A Man, a Can, a Plan


In college my roommate received a cookbook from his parents called "A Man, a Can, a Plan." It was a bachelors guide to cooking that used a can of food as the basis for every meal. This is pretty much our approach to cooking on the boat. Except with three dudes on the boat, we have to use a couple of cans and generally don't have a plan except trying to use what we have a lot of. Most of this time this means canned beans. We have an entire cubby hole under a bench devoted entirely to canned beans.

Lately however some of our cans have been rusting. Most of the time these are cans that are left over from the original provisioning in Virginia. The reason they are left over is that no one wants to eat them. Our solution to this problem is to eat them all at once which leads to some weird combinations such as spinach-sauerkraut-olives-tuna-chili. One of the worst cans to eat is the Great Value Salmon in a can. (I'm calling you out Wal-Mart.) Every time I eat it I can picture the scene of the canning factory in my head. Some burly Alaskan dude with a beard puts an aluminum ring around a salmon, cuts off the head and tail and puts the caps on. The salmon is canned with scales, bones and all. It's pretty gross.

The other thing about cooking on the boat is that when we make something, we make a lot of it. This means we eat it for breakfast lunch and dinner and maybe breakfast again if we are not done. It's only hot once. If the cooking is a failed experiment of dubious food combination, well, you get to taste that experiment more than a couple of times just to make sure you don't like it.

Before I came on the boat I didn't really enjoy soup or stew. I didn't understand how someone could take a perfectly good cut of meat which could be fried, pan seared, grilled, broiled, or baked and decide to put it in boiling water instead. It just seemed wrong to me somehow. Well I can now honestly say that I've warmed to the concept. Some of our best meals on the boat have started with a can of clam chowder. I can't yet say I'm a total fan but that is mostly because of the difficulty of eating soup in 20ft swells on deck with a moonless night.

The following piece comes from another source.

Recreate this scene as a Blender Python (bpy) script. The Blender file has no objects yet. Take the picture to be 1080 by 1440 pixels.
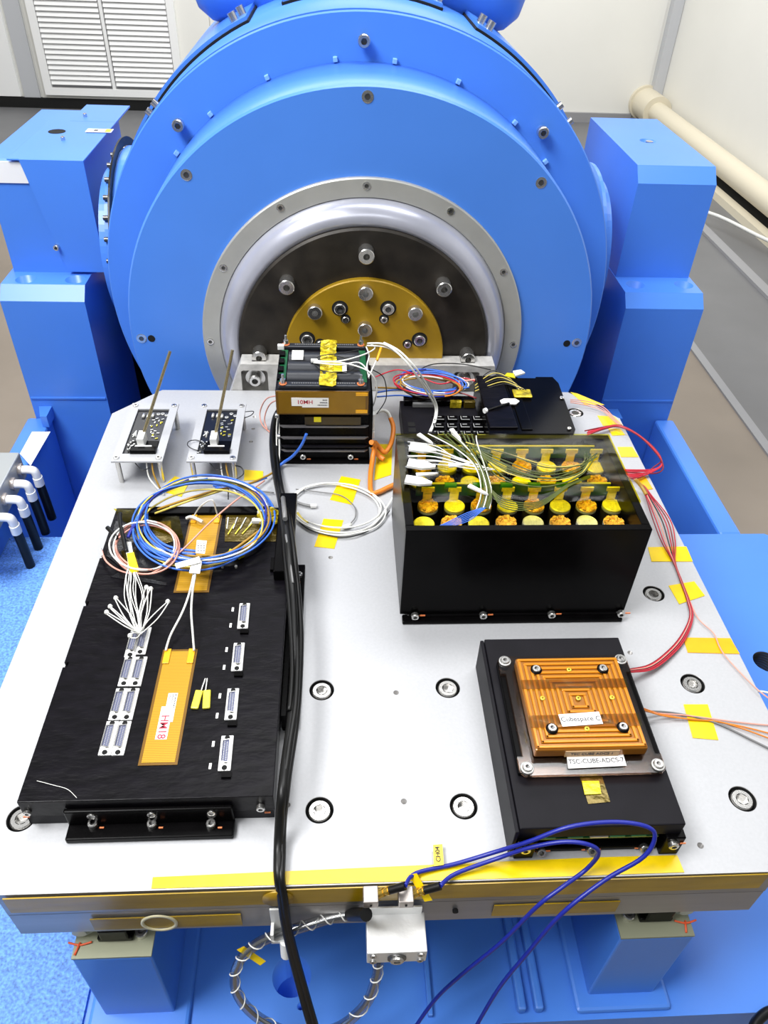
import bpy, bmesh, math, random
from mathutils import Vector, Matrix
random.seed(7)
PI = math.pi
S = bpy.context.scene
COL = S.collection
# ---------------------------------------------------------------- camera
CAM = Vector((.0144035, -.3670126, .4973348))
RGT = Vector((.99827956, -.04696783, .03509902))
DWN = Vector((-.00378199, -.64894747, -.76082381))
FWD = Vector((.05851167, .75938212, -.64800863))
FPX = 1070.74
cd = bpy.data.cameras.new('camera'); cam = bpy.data.objects.new('camera', cd); COL.objects.link(cam)
cd.sensor_fit = 'VERTICAL'; cd.sensor_height = 36; cd.lens = FPX/1440*36; cd.clip_start = .02; cd.clip_end = 50
m = Matrix(((RGT.x, -DWN.x, -FWD.x, CAM.x), (RGT.y, -DWN.y, -FWD.y, CAM.y), (RGT.z, -DWN.z, -FWD.z, CAM.z), (0, 0, 0, 1)))
cam.matrix_world = m; S.camera = cam
# ---------------------------------------------------------------- world, lamps, exposure
w = bpy.data.worlds.new('world'); S.world = w; w.use_nodes = True
bg = w.node_tree.nodes['Background']; bg.inputs[0].default_value = (.88, .94, 1, 1); bg.inputs[1].default_value = .15
S.view_settings.view_transform = 'Standard'; S.view_settings.look = 'None'
S.view_settings.gamma = 1; S.view_settings.use_curve_mapping = False; S.view_settings.exposure = 0.12
def area(name, loc, target, sx, sy, power, col=(1, 1, 1)):
    l = bpy.data.lights.new(name, 'AREA'); l.shape = 'RECTANGLE'; l.size = sx; l.size_y = sy; l.energy = power; l.color = col
    o = bpy.data.objects.new(name, l); COL.objects.link(o); o.location = loc
    o.rotation_euler = (Vector(target)-Vector(loc)).to_track_quat('-Z', 'Y').to_euler(); return o
area('ceiling_panel_light', (-.80, -.20, 1.6), (-.1, .0, 0), .9, .6, 47)
area('ceiling_panel_light', (.35, .75, 1.9), (.3, .5, 0), 1.5, .6, 26)
area('ceiling_panel_light', (0, -1.1, 1.7), (0, .6, .1), 1.2, .5, 7)
area('ceiling_panel_light', (0, 2.9, 2.0), (0, 3.6, -.4), 3.0, 1.0, 85)

# ---------------------------------------------------------------- helpers
def at(px, py, z):                     # point of the horizontal plane z seen at a pixel
    d = RGT*((px-540)/FPX) + DWN*((py-720)/FPX) + FWD
    return CAM + d*((z-CAM.z)/d.z)
def aty(px, py, y):
    d = RGT*((px-540)/FPX) + DWN*((py-720)/FPX) + FWD
    return CAM + d*((y-CAM.y)/d.y)
def atx(px, py, x):
    d = RGT*((px-540)/FPX) + DWN*((py-720)/FPX) + FWD
    return CAM + d*((x-CAM.x)/d.x)

MATS = {}
def mat(name, col, rough=.5, metal=0., noise=0., nscale=40., bump=0., bscale=200., coat=0., spec=.5, stretch=None, alpha=None):
    if name in MATS: return MATS[name]
    M = bpy.data.materials.new(name); M.use_nodes = True; nt = M.node_tree; b = nt.nodes['Principled BSDF']
    b.inputs['Base Color'].default_value = (*col, 1); b.inputs['Roughness'].default_value = rough
    b.inputs['Metallic'].default_value = metal; b.inputs['Specular IOR Level'].default_value = spec
    if coat: b.inputs['Coat Weight'].default_value = coat; b.inputs['Coat Roughness'].default_value = .15
    tc = nt.nodes.new('ShaderNodeTexCoord'); mp = nt.nodes.new('ShaderNodeMapping'); nt.links.new(tc.outputs['Object'], mp.inputs[0])
    if stretch: mp.inputs['Scale'].default_value = stretch
    if noise:
        n = nt.nodes.new('ShaderNodeTexNoise'); n.inputs['Scale'].default_value = nscale; n.inputs['Detail'].default_value = 5
        nt.links.new(mp.outputs[0], n.inputs['Vector'])
        r = nt.nodes.new('ShaderNodeMapRange'); r.inputs['From Min'].default_value = .3; r.inputs['From Max'].default_value = .7
        r.inputs['To Min'].default_value = 1-noise; r.inputs['To Max'].default_value = 1+noise
        mx = nt.nodes.new('ShaderNodeMix'); mx.data_type = 'RGBA'; mx.blend_type = 'MULTIPLY'; mx.inputs[0].default_value = 1
        nt.links.new(n.outputs['Fac'], r.inputs['Value']); mx.inputs[6].default_value = (*col, 1)
        nt.links.new(r.outputs[0], mx.inputs[7]); nt.links.new(mx.outputs[2], b.inputs['Base Color'])
    if bump:
        n = nt.nodes.new('ShaderNodeTexNoise'); n.inputs['Scale'].default_value = bscale; n.inputs['Detail'].default_value = 3
        nt.links.new(mp.outputs[0], n.inputs['Vector'])
        bp = nt.nodes.new('ShaderNodeBump'); bp.inputs['Strength'].default_value = bump; bp.inputs['Distance'].default_value = .001
        nt.links.new(n.outputs['Fac'], bp.inputs['Height']); nt.links.new(bp.outputs[0], b.inputs['Normal'])
    MATS[name] = M; return M
def film(name, col, gloss=.12, bump=.6):
    M = bpy.data.materials.new(name); M.use_nodes = True; nt = M.node_tree; nt.nodes.remove(nt.nodes['Principled BSDF'])
    out = nt.nodes['Material Output']; t = nt.nodes.new('ShaderNodeBsdfTransparent'); t.inputs[0].default_value = (*col, 1)
    g = nt.nodes.new('ShaderNodeBsdfGlossy'); g.inputs['Roughness'].default_value = .12
    n = nt.nodes.new('ShaderNodeTexNoise'); n.inputs['Scale'].default_value = 45; n.inputs['Detail'].default_value = 2
    bp = nt.nodes.new('ShaderNodeBump'); bp.inputs['Strength'].default_value = bump; bp.inputs['Distance'].default_value = .003
    tc = nt.nodes.new('ShaderNodeTexCoord'); nt.links.new(tc.outputs['Object'], n.inputs['Vector'])
    nt.links.new(n.outputs['Fac'], bp.inputs['Height']); nt.links.new(bp.outputs[0], g.inputs['Normal'])
    mx = nt.nodes.new('ShaderNodeMixShader'); mx.inputs[0].default_value = gloss
    nt.links.new(t.outputs[0], mx.inputs[1]); nt.links.new(g.outputs[0], mx.inputs[2]); nt.links.new(mx.outputs[0], out.inputs[0])
    MATS[name] = M; return M
BLUE = mat('blue_paint', (.070, .235, .76), .36, noise=.03, nscale=9, bump=.05, bscale=120)
BLUE_TEX = mat('blue_textured_paint', (.11, .28, .72), .6, noise=.45, nscale=420, bump=.7, bscale=420)
ALU = mat('aluminium', (.80, .80, .79), .42, .55, noise=.05, nscale=30, bump=.08, bscale=500)
PLATE = mat('magnesium_plate', (.44, .445, .46), .5, .2, noise=.03, nscale=420, bump=.06, bscale=700)
EDGE = mat('plate_edge', (.36, .35, .34), .4, .6, noise=.18, nscale=14, stretch=(.3, 1, 3))
CAST = mat('cast_magnesium', (.52, .51, .49), .6, .3, noise=.22, nscale=70, bump=.4, bscale=160)
RUB = mat('silver_diaphragm', (.42, .43, .50), .28, .35, noise=.14, nscale=14, coat=.4)
DARK = mat('dark_armature', (.022, .018, .014), .5, .3, noise=.5, nscale=40)
GOLD = mat('chromate_gold', (.36, .215, .008), .4, .2, noise=.15, nscale=25)
STEEL = mat('steel', (.62, .61, .59), .25, .95)
STEELD = mat('dark_steel', (.12, .12, .12), .35, .8)
BLK = mat('black_anodised', (.002, .0018, .002), .25, .0, spec=.06, noise=.3, nscale=60)
BLKS = mat('black_brushed_anodised', (.003, .0025, .004), .34, 0, spec=.12, noise=.5, nscale=60, bump=.55, bscale=60, stretch=(1, 2.6, 1))
BLKM = mat('black_matte_anodised', (.007, .0065, .009), .5, 0, spec=.14, noise=.15, nscale=50)
BLKR = mat('black_rubber', (.004, .004, .004), .4, spec=.3)
HOLE = mat('hole_black', (.002, .002, .002), .9)
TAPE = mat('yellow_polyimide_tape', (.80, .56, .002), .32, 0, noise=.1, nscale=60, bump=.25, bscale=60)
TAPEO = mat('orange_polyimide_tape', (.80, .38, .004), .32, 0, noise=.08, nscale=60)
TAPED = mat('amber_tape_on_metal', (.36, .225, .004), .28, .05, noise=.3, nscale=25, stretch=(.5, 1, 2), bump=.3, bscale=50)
WHITE = mat('white_plastic', (.78, .78, .76), .4)
PAPER = mat('white_label_paper', (.85, .84, .81), .6)
CREAM = mat('cream_plastic', (.68, .62, .48), .45)
WALL = mat('wall_panel_paint', (.78, .77, .72), .55, noise=.02, nscale=3)
VENT = mat('vent_white', (.86, .86, .85), .5)
FLOOR = mat('grey_floor_paint', (.15, .15, .155), .45, noise=.12, nscale=2.5)
TAN = mat('tan_floor_paint', (.24, .20, .16), .6, noise=.12, nscale=3)
GREYT = mat('grey_trim', (.28, .28, .29), .5)
KAPB = mat('amber_heater_border', (.16, .075, .003), .3, .1)
PCBB = mat('black_circuit_board', (.004, .004, .006), .3)
PCBG = mat('green_circuit_board', (.005, .09, .03), .35)
SOLD = mat('solder_silver', (.62, .62, .60), .3, .5)
NICK = mat('brass_tab', (.74, .66, .07), .35, .4, noise=.2, nscale=300)
CAPY = mat('yellow_cell_cap', (.74, .64, .07), .38, .25, noise=.22, nscale=260)
CAPO = mat('copper_film_cell_cap', (.68, .36, .06), .28, .3, noise=.5, nscale=420, bump=.9, bscale=380)
CAPS = mat('pale_cell_cap', (.55, .52, .33), .38, .3, noise=.2, nscale=260)
REDP = mat('red_dab', (.70, .10, .03), .5); ORNP = mat('orange_dab', (.80, .22, .07), .5)
RED_INK = mat('red_ink', (.50, .03, .06), .6); INK = mat('black_ink', (.03, .03, .04), .6)
WIRE = {k: mat(k+'_wire', c, .4) for k, c in dict(white=(.74, .74, .70), black=(.008, .008, .008), blue=(.035, .14, .60), navy=(.008, .016, .25),
        red=(.50, .01, .03), crimson=(.20, .005, .012), pink=(.72, .33, .26), orange=(.68, .20, .015), yellow=(.62, .50, .10), green=(.07, .09, .012),
        grey=(.16, .16, .16), amber=(.36, .20, .02)).items()}
KAPF = film('amber_film', (.90, .84, .12), .02, .12)
CLEARF = film('clear_spiral_tube', (.72, .74, .76), .25, .1)
ACRY = film('clear_acrylic', (.80, .62, .52), .12, 0)
# heater foil pattern
def heater_mat():
    M = bpy.data.materials.new('etched_heater_foil'); M.use_nodes = True; nt = M.node_tree; b = nt.nodes['Principled BSDF']
    tc = nt.nodes.new('ShaderNodeTexCoord'); wv = nt.nodes.new('ShaderNodeTexWave'); wv.bands_direction = 'Y'
    wv.inputs['Scale'].default_value = 230; wv.inputs['Distortion'].default_value = 0
    cr = nt.nodes.new('ShaderNodeValToRGB'); cr.color_ramp.elements[0].color = (.36, .17, .004, 1); cr.color_ramp.elements[1].color = (.56, .32, .012, 1)
    nt.links.new(tc.outputs['Object'], wv.inputs['Vector']); nt.links.new(wv.outputs['Fac'], cr.inputs[0]); nt.links.new(cr.outputs[0], b.inputs['Base Color'])
    b.inputs['Roughness'].default_value = .35; b.inputs['Metallic'].default_value = .2; return M
HEAT = heater_mat()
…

I think I ate more seawater than soup.

Eating the same thing over and over on the boat gets old quickly so we take every chance we can get to try new food at the places we visit. We have met some very generous people here in the Marquesas who we have had dinner with as well as buying food from vendors.

Some of the highlights have been:

Poisson Cru- This is raw fish served polynesian style with a coconut sauce. It doesn't look very appetizing when you first see it but looks are deceiving because it is delicious with a slightly salty/sweet balance.

Goat meat- These high islands are teeming with goats. Some are tame and owned by people but most are wild and live up in the mountains. Goat reminds me a lot of mutton and you would expect it to be a little tough, but the Marqueseans seem to cook it low and slow with a lot of spices. Think of dry rub ribs where the meat falls off the bone. Thats what this is like.

Baguettes with meat and french fries - I was floored when we first had these on Hiva Oa. They seemed to be everything you could ask for after a long sea voyage. Fresh french baguette? check. Copius amount of french fries? check. Large tender slices of grilled pork sausage? check. Top that off with mayo and BBQ sauce and you have a meal I would have been dreaming about on the way here if I knew it had existed.

Besides these highlights, there is plenty of great french wine, cheese and bread as well as fresh fruits, juice, and fresh fish. I haven't had a dish yet I didn't like but I'm already looking forward to the other islands. We've heard that on Tahiti there is a hot dog van that serves T-bone steak. I guess thats what I'll be dreaming about from here to there.